Weisman's book resulted from his struggle to find a way "to get people to read about environmental issues without saying, 'Oh, forget it,' and throwing away their newspapers." The author says his fantasy is intended to help people take a long view of our current challenges and begin to understand, for example, the profoundly serious impact of, say, plastic on our world.

He focuses on "the Great Pacific Garbage Patch," or the North Pacific subtropical gyre, as it's officially known. It's in this swirling sink that "nearly everything that blows into the water from half the Pacific Rim eventually ends up, spiraling slowly towards a widening horror of industrial excretion," Weisman writes.

"They say it's an enormous sump, and there are others on the planet where all the plastic ends up," Weisman says, noting that discarded plastic accounts for only 20 percent of the material in landfills, with the rest consisting mostly of construction debris and paper products. But unlike the Rocky Mountains, which are slowly, almost imperceptibly eroding and will end up in the ocean, plastic gets blown into the sea much faster.

"It's only been around since World War II, but already, it's everywhere," Wiseman says of plastic, which has the featherweight ability, once broken into tiny particles, to ride global sea currents.

Weisman's account should leave San Francisco proud to be the first U.S. city to ban plastic bags, since these limp suckers apparently feature heavily in the oceanic sumps.
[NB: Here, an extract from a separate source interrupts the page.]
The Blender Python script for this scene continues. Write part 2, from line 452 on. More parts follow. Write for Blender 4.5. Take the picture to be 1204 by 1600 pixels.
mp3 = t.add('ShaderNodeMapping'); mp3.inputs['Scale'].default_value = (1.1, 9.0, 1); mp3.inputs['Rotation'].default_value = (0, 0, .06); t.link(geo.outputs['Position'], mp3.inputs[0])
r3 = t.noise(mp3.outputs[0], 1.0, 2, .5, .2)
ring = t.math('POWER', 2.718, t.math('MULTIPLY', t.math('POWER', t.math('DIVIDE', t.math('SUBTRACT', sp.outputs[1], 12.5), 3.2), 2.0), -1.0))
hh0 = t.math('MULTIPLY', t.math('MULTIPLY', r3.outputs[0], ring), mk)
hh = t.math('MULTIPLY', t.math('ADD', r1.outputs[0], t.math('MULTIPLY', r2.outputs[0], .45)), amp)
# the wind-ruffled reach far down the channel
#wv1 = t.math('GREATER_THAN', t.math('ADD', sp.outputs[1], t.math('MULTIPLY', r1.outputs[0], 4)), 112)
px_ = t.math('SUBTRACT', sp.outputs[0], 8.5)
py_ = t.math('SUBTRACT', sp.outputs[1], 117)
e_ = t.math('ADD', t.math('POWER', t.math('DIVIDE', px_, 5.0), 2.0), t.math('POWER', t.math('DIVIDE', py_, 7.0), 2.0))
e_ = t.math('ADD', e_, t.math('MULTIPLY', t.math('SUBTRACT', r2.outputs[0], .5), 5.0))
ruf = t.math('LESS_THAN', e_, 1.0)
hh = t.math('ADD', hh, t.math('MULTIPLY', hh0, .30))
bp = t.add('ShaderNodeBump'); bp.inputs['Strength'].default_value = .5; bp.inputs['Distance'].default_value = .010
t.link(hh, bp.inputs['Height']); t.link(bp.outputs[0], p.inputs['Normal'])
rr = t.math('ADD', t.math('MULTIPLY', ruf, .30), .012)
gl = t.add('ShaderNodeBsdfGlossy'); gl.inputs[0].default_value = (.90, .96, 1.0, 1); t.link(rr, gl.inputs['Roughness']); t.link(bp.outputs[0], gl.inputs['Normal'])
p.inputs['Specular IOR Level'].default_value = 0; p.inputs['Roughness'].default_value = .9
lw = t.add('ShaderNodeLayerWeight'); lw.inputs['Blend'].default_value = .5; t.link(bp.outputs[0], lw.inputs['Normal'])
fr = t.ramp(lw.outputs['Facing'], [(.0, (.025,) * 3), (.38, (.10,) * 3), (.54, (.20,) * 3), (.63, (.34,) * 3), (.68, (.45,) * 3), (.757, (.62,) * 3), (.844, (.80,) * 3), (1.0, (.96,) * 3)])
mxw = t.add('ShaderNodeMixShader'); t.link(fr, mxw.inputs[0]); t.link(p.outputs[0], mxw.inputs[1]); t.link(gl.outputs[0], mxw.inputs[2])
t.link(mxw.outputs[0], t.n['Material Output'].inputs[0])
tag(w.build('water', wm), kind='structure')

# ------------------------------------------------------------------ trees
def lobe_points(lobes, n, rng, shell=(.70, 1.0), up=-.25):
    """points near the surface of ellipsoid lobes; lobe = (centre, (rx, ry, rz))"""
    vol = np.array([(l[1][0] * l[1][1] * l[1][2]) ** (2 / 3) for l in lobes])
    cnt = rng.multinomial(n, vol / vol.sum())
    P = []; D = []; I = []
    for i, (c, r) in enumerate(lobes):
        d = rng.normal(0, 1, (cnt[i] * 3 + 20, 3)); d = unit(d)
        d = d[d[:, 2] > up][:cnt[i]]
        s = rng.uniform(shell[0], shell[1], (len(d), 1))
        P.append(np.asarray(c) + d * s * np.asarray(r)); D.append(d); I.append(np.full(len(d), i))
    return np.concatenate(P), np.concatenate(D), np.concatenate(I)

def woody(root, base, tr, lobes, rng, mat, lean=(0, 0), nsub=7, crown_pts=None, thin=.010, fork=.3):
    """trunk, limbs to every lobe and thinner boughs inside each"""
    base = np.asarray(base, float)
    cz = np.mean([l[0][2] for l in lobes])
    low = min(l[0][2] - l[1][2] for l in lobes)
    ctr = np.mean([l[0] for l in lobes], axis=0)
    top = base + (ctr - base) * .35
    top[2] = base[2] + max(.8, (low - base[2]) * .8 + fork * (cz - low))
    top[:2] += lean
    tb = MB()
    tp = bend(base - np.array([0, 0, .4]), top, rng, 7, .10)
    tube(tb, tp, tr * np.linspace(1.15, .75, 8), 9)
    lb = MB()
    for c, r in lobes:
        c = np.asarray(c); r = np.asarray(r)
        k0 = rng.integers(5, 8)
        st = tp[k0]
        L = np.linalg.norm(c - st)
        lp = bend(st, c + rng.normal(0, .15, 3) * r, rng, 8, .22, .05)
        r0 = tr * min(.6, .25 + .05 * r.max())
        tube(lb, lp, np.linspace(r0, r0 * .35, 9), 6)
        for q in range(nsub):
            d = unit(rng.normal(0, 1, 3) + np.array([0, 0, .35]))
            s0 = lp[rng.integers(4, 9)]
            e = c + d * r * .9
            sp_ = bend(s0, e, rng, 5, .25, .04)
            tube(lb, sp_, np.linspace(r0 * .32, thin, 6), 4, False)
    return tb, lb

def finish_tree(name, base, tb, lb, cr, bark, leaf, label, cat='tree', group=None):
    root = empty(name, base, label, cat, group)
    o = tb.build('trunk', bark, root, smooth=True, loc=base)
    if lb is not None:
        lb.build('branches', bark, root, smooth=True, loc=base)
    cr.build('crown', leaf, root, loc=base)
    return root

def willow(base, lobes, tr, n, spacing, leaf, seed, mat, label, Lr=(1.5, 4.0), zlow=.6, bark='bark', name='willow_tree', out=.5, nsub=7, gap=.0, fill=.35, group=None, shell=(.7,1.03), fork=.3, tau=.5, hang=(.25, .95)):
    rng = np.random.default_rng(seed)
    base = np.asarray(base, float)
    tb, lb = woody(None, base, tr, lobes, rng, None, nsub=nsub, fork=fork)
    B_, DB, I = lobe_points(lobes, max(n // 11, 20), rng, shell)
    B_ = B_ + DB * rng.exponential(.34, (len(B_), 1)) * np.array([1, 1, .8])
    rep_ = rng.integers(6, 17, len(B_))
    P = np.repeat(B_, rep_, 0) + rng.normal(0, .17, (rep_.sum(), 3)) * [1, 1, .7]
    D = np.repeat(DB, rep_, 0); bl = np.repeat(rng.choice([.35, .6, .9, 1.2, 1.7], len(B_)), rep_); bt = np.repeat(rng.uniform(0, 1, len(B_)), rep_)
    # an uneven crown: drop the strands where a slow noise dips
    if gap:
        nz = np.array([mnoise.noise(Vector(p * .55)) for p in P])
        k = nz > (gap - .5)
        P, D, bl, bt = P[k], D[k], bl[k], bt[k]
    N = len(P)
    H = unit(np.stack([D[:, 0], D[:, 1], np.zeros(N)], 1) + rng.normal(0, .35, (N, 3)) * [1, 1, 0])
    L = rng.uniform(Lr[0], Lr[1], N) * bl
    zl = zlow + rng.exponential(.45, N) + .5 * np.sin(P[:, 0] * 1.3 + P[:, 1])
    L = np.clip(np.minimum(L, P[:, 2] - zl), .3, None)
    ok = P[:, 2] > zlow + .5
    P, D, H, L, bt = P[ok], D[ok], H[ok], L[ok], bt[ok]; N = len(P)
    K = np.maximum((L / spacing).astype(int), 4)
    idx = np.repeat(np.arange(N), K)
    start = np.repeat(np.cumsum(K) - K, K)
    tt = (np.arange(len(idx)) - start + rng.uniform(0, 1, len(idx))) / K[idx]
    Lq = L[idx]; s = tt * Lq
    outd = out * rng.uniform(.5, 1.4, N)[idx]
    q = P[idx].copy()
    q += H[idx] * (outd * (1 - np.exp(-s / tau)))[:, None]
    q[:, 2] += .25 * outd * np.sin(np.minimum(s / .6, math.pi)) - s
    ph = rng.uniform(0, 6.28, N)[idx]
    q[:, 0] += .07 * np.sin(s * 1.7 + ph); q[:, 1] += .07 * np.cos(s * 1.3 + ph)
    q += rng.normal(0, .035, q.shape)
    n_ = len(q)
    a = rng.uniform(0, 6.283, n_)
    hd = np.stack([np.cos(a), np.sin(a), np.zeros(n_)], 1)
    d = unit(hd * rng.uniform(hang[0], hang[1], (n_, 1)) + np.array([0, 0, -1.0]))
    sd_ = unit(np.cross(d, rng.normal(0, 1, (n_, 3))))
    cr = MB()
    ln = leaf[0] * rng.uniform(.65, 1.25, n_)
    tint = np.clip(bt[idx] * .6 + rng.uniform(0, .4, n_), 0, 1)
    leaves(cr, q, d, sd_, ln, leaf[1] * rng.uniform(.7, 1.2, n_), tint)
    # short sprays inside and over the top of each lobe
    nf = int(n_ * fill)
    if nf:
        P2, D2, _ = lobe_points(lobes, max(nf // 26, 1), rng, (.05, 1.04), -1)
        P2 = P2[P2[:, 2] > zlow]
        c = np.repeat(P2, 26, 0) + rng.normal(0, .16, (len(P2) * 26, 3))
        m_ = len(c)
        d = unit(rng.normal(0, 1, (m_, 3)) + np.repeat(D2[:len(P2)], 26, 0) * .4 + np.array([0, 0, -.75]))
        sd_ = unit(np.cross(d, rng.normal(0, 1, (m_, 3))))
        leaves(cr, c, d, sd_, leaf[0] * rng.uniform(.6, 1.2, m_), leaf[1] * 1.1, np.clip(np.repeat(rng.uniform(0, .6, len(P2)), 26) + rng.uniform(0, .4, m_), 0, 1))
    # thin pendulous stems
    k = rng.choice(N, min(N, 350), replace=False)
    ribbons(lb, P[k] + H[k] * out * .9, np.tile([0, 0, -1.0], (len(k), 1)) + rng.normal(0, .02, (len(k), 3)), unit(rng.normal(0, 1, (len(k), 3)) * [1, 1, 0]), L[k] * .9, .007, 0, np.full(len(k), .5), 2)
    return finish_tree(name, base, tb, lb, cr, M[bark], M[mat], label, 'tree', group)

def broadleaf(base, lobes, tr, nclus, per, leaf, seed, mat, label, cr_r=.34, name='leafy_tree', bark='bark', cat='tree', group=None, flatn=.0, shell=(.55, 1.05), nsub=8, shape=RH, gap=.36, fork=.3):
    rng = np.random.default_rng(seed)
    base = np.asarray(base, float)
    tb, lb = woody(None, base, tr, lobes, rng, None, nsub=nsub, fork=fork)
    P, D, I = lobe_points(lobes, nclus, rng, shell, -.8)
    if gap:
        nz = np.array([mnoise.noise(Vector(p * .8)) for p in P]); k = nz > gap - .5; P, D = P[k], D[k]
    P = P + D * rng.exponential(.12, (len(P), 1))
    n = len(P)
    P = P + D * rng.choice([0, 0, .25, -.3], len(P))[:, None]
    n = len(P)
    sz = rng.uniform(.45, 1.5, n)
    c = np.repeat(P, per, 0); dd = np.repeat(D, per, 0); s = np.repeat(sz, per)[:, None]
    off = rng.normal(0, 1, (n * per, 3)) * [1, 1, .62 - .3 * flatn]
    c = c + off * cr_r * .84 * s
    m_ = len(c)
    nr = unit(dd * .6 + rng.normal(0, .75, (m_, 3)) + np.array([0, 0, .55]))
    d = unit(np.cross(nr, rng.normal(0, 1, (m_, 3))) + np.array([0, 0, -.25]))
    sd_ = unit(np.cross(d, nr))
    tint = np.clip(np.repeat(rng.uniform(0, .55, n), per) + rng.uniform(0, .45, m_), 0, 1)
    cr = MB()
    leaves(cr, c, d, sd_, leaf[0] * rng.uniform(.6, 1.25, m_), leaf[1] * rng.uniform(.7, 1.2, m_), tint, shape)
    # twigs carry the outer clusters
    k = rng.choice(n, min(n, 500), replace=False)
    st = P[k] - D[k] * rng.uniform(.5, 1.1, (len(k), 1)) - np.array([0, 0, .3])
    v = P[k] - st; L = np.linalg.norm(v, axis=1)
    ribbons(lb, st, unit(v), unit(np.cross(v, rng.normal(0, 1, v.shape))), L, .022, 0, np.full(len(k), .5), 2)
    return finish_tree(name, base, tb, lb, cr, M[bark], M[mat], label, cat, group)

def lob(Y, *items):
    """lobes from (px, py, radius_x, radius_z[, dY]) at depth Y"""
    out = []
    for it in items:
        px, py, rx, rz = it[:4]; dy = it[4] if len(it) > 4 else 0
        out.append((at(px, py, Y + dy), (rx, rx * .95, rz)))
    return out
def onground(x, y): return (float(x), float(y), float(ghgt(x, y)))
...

But with the Great Pacific Garbage Patch measuring 10 million square miles in area (nearly the size of Africa) as of 2005, and six other tropical oceanic gyres swirling with ugly plastic debris--not to mention all the other environmental problems humans have caused--is it too late to heal our world?

Speculating that microbes will eventually evolve to eat all our plastics--something that could take 100,000 years to occur--Weisman suggests a healing path that doesn't require a world without us. "Green technology won't be enough on its own," he notes. "The answer lies in lowering the number of humans on the planet. I don't mean shoot ourselves, but that we don't replace ourselves at same rate."

There are 6.6 billion people on the planet, and 9 billion are predicted by 2050. Weisman says that by restricting reproduction to one child per couple, "our population could shrink to 1.6 billion by 2100, and the world will be a better place."

And in the meantime, don't forget the reusable bags on your next trip to the grocery store.